Potential future model 

Central  bank  digital  currency  (CBDC)  is  among  the  latest  technological  development that could become a game changer in financial sector. CBDC would  enable  central  banks  to  facilitate  retail  transaction  where  citizen  would  have  their  personal  account  in  its  system.  This  could  boost  financial  inclusion  and  allow  an  unprecedented  transparency  in  financial  practices.  The  side  effect,  in  one  extreme,  CBDC could  eliminate  the  need  for  financial  intermediaries or  banking services. 

Some  central  banks  like  those  of  Sweden  and  Euro  Area  are  reportedly  considering the use of CBDC to adopt full reserve system. This would grant them  full  control  over money  supply  by  limiting  private  banks  the  access  to  credit  money  creation.  This  is  also  known  as  nationalization  of  money (not  banks) 

where  central  banks  and  governments  take  a  more  active  role  in  real  sector  financing in combating credit crunch. Otherwise, at boom period, central banks  can better manage money expansion to avoid bubbles in the economy.  

Retaining  fractional  or  shifting  to  full  reserve  system  would  have  significant economic impact in  the CBDC era. Which one should  Indonesia choose? Here is  the  beauty  of  PME.  Instead  of  choosing  one,  PME  allows  the  synthesis  or  coexistence of both using dual banking system. Central bank could separate the  system  for  one  whom  best  fit into,  fractional  for  conventional  and  full  reserve  system  for  sharia  banking.  Thus,  conventional  and  sharia  banking  could  better  counterbalance and complement each other.  

Central  bank  and  government  could  then  compensate  sharia  banking’s  limited  leverage  and  lack  of  money  creation  capacity  with  a  new  kind  of  monetary  expansion mechanism. This could  be in  the  form of  founding  the national halal  fund using  non  interest-bearing  CBDC  issuance.  Sharia  banks  may  access  the  fund  to  leverage  its  financing  portfolio  and  take  only  fees  for  revenue  while 

central bank takes the seigniorage. This mechanism could significantly lower the  financing  cost  to  support  Indonesia’s  vision  to  become  the  center  of  global  Islamic finance and economy. 

To mitigate risk, sharia banks must equip themselves with reliable and unbiased  creditworthiness  assessments  using  latest  big  data  and  artificial  intelligence  technology. In  the  other  hand, thanks  to CBDC high-level transparency,  central  bank  and  government  can  trace,  oversee and  even  block the  unscheduled  spending of the fund by borrowers to prevent moral hazard. This advanced risk  management should provide a greater  financing access  for unbanked small and  medium  enterprises  or  big  corporations  in  prioritized and  export-oriented sectors.  

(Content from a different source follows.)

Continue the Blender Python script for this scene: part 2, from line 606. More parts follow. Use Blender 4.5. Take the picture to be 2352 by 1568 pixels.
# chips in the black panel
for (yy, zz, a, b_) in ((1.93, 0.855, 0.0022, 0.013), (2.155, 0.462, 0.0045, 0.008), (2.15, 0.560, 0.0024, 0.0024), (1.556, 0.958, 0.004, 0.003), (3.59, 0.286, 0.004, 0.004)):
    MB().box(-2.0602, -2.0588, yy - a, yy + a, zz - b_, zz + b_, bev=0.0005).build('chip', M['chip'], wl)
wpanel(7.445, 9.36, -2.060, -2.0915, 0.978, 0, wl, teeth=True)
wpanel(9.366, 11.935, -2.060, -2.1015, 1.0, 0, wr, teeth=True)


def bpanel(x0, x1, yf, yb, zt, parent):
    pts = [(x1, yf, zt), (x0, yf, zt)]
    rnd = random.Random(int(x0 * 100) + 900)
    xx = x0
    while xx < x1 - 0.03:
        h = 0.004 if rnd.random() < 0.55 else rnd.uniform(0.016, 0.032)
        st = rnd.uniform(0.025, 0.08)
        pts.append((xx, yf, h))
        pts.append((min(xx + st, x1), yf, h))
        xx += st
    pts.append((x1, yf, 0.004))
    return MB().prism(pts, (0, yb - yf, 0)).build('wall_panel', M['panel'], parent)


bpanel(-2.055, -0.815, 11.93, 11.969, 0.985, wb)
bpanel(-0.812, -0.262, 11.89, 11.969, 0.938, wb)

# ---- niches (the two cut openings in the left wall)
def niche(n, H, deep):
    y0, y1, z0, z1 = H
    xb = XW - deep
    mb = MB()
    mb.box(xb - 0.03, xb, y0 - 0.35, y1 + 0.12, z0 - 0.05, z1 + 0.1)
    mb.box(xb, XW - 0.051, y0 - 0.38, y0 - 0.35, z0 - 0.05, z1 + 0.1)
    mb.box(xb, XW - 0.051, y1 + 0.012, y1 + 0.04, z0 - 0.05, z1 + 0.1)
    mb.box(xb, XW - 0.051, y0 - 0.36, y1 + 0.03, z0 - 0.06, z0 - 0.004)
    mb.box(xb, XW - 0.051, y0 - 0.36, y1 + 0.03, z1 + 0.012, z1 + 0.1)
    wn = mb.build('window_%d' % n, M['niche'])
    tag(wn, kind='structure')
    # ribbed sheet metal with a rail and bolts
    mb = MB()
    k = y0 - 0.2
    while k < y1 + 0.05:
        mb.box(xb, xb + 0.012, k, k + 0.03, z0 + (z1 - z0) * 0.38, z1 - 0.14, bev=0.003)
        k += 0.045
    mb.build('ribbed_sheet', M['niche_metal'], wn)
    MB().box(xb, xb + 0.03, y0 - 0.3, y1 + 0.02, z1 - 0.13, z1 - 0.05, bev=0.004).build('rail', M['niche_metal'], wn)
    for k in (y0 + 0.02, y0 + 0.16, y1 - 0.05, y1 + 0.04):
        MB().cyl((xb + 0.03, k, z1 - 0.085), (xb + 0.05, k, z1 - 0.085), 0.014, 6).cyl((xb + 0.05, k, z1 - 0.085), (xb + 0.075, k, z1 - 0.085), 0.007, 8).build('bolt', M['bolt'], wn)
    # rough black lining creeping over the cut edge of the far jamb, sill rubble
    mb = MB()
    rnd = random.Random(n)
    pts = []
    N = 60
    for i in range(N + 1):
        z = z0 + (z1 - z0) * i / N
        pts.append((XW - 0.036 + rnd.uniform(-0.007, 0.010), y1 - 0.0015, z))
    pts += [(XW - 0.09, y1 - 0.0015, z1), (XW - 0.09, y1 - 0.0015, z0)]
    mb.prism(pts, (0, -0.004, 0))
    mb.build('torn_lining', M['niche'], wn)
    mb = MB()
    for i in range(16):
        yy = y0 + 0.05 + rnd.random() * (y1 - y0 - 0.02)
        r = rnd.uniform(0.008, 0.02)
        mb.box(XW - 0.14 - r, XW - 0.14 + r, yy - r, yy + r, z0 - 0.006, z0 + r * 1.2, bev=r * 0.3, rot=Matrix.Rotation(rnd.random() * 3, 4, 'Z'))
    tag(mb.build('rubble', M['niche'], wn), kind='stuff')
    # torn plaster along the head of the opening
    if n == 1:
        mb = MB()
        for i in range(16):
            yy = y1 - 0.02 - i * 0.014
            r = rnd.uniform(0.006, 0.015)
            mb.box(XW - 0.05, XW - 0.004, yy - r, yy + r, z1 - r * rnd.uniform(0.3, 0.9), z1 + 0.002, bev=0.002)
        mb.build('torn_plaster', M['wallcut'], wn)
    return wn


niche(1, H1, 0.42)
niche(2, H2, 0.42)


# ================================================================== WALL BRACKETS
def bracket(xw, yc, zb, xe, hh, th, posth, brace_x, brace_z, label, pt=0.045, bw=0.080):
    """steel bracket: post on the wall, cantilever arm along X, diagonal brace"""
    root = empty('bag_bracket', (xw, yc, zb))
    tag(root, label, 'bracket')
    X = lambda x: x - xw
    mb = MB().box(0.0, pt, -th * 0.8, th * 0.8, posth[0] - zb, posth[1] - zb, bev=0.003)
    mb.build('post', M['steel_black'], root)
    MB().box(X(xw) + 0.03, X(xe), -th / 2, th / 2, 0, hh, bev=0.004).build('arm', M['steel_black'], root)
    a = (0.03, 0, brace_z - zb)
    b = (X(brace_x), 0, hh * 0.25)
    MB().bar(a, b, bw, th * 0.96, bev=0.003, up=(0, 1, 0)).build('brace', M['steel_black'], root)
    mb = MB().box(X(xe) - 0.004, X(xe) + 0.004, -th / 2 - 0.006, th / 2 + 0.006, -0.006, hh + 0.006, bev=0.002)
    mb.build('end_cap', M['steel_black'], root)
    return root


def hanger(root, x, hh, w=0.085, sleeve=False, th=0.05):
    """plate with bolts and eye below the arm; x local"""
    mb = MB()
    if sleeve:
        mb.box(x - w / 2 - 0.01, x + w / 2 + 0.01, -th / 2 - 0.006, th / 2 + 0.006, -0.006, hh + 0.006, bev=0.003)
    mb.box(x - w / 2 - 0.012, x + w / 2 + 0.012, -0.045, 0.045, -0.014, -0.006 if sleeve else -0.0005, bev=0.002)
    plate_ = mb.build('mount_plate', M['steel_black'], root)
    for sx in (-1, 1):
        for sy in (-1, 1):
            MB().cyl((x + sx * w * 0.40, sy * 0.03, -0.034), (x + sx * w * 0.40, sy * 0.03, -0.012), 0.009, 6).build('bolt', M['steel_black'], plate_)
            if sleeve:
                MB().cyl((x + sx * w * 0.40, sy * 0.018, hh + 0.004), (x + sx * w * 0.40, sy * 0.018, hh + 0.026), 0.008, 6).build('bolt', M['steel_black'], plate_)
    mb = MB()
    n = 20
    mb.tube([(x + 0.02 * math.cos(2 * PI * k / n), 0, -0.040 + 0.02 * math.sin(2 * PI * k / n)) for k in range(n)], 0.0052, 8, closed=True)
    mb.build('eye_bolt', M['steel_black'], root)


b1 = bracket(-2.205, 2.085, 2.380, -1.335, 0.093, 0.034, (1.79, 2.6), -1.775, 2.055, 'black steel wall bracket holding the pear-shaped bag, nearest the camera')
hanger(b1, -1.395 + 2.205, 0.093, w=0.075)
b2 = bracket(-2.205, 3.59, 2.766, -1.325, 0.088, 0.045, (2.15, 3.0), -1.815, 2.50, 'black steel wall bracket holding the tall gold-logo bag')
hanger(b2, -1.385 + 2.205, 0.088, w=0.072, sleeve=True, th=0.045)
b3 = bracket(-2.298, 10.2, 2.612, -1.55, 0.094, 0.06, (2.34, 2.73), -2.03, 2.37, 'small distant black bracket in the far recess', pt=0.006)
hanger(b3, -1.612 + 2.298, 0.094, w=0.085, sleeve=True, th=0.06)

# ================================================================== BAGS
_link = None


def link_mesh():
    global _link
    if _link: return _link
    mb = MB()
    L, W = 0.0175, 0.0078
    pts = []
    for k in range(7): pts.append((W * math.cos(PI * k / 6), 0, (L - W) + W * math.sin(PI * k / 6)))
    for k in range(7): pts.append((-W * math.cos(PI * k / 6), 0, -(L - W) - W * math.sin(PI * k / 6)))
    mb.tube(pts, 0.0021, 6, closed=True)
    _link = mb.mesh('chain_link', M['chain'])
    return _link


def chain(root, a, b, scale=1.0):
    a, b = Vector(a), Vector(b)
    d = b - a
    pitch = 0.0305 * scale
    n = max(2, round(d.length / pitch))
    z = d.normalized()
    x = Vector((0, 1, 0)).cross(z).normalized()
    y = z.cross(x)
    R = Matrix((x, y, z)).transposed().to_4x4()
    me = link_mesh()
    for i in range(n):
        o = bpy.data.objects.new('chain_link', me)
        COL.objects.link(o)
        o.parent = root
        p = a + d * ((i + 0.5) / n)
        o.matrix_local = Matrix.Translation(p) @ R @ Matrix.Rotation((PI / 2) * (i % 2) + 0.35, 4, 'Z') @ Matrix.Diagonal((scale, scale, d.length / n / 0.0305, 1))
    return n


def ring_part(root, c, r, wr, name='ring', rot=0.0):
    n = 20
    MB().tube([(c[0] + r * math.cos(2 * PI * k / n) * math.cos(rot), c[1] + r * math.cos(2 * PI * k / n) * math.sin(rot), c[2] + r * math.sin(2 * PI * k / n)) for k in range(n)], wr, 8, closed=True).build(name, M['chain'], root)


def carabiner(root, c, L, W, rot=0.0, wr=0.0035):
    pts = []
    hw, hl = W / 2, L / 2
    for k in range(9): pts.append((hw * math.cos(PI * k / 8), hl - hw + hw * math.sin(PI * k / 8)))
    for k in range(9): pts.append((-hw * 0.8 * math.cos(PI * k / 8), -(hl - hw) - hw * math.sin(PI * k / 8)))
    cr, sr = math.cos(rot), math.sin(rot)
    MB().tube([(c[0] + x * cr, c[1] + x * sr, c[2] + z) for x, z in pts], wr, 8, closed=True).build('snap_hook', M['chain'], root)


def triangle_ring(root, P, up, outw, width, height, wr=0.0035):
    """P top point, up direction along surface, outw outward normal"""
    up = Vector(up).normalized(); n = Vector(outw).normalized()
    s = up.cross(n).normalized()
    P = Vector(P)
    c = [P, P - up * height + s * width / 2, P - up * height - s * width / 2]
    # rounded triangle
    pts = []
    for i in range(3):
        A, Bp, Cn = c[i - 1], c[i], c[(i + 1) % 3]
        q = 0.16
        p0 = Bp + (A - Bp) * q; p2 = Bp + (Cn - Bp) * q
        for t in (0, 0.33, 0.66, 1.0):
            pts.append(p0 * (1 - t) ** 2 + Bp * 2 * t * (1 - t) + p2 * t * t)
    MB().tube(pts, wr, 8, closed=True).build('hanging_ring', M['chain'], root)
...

More  interestingly,  central  bank  could  utilize  full  reserve  regime  to  promote  social lending practices. Many financial platforms such as Kiva have successfully  done  this  type  of  zero  interest  loans  in  a  multibillion  dollars  ecosystem.  With  some  modifications  and coordination  with  central  bank  and  government,  full  reserve sharia banks could create similar ecosystem while making revenues and  delivering substantial socioeconomic benefits in the process.  

In a  nutshell, adopting  full  reserve as  part  of  dual  banking  system will  provide  central  banks additional tools  to  manage  stability  and  stimulate  economic  growth.  This  corresponds  with  Habibie  statement  in  many  post-presidency  interviews  that  monetary  reform  he  did  was  to  boost  predictability  and  strengthen  the  role  of  Bank  Indonesia  in  the  economy  as  an  independent  institution.  

Bank Indonesia’s plan to issue its own CBDC, the digital rupiah, could become a  great  momentum  to  reinterpret  the  dual  banking  system.  Full  reserve  incorporation in the system would maintain Indonesia as mixed economy in the  middle of future possible CBDC extreme arrangements; Soviet style of one bank  for all or liberal privately controlled monetary system.